The typical noncombatant target is an innocent civilian. That’s what makes Sept. 11 and the ISIS hostage beheadings clear acts of terrorism. By this standard, Chattanooga wasn’t terrorism, because the victims weren’t civilians. All four were Marines. Three had served in Iraq or Afghanistan.

Mabus, the Navy secretary, is outraged that these men were killed stateside. They were at a training facility, not in a war zone. And the Army office shot up a few minutes earlier by the same gunman, Mohammad Youssuf Abdulazeez, was just a recruiting center. The State Department’s definition of terrorism takes this context into account. It stipulates: “The term ‘non-combatant’ … is interpreted to mean, in addition to civilians, military personnel (whether or not armed or on duty) who are not deployed in a war zone or a war-like setting.”

But what, exactly, is a war zone? Today, with the aid of remotely piloted vehicles, you can engage in combat overseas without leaving the safety of your own country. That’s what many of our fighters are doing. Last month in the Daily Beast, David Axe reported that according to U.S. military officials, during the past year, drones have conducted nearly 900 airstrikes in Iraq and Syria—and even when they’re not firing the missiles, they’re “involved in pretty much every engagement.” The drones are being piloted from Creech Air Force Base in Nevada, with help from other stateside bases. If you want to kill the people who are firing those missiles in Iraq, you have to come here.

Are trainers and recruiters noncombatants? If so, we’re killing noncombatants every week. According to the Pentagon’s latest published data, our coalition in Syria and Iraq has struck more than 2,000 enemy “buildings” and nearly 500 “staging areas.” A “staging area” can be almost anything—according to the U.S. military glossary, it’s “a general locality established for the concentration of troop units.” Scan the Pentagon’s daily reports on the campaign, and you’ll see accounts of strikes against “barracks,” “compounds,” “structures,” “manufacturing workshops,” and “logistics hubs.” If you’re an ISIS foot soldier, it hardly matters where you are or what you’re doing. You’re a target.

Recruiters are standard fare. In February, we sent a drone to kill an ISIS recruiter in Afghanistan, even though, according to a Pentagon spokesman, the recruiter had “decided to swear allegiance to [ISIS] probably no more than a couple weeks ago. And he didn’t have a whole lot of depth to any network resources or manpower when he did it.”

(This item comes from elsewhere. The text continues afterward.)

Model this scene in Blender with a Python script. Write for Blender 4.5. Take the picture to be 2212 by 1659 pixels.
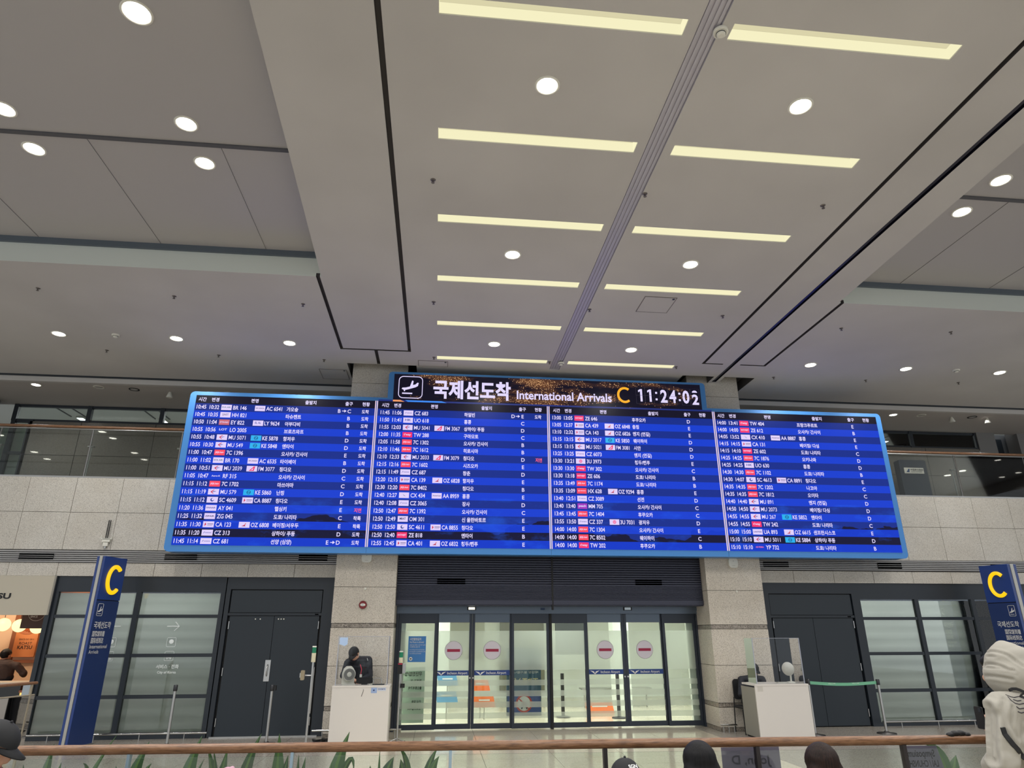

Training facilities aren’t just fair game. They’re prized targets. President Obama has repeatedly bragged about hitting them. In February, White House spokesman Josh Earnest proudly informed reporters that coalition airstrikes had “succeeded in taking out at least 20 training camps.” Two weeks ago, Obama indicated that the tally had increased: “We’ve taken out thousands of fighting positions, tanks, vehicles, bomb factories, and training camps.”

When we target a training facility and kill its inhabitants, we don’t call that terrorism. We call it moral success. Last fall, at a poststrike briefing, the Pentagon’s spokesman showed reporters a video of a “residence” on the Iraq-Syria border:

This was a residential area that had been used for a training site and for a logistics site for [ISIS] fighters. It was engaged with multiple GPS-guided missiles. … And, as you can see, the aircraft targeted locations within the boundaries, within the fence line of the residence. … It was through the careful planning and coordination of U.S. Central Command’s combined air operations center, located in the region, that these strikes were successful with minimal collateral damage.

That’s how we evaluate our own strikes overseas: If we target a training site, and if the only people we kill are the fighters or trainees inside, our hands are clean. And that seems to be what Abdulazeez did to our own men in Chattanooga. We don’t yet know his motive. But if it turns out that he was angry about U.S. military action abroad—and if his response was to kill U.S. military personnel—does that make him a terrorist? Or just an enemy combatant?

Chattanooga wasn’t the first attack on a military facility in the United States, and it won’t be the last. We’ve been hit before, in Little Rock, Arkansas, and in Fort Hood, Texas. According to the New America Foundation, 1 of every 3 Americans who have been accused of planning domestic attacks since Sept. 11—that’s nearly 40 people, out of 119—targeted military sites.

I’m glad many of those miscreants are sitting in prison. And I’m sorry that a few succeeded. But if they’re going to come after us, it’s better that they target our service members than our schools and buses. We should aspire to more than winning this war, or the next one. We should aspire, all of us, to ending the deliberate killing of civilians.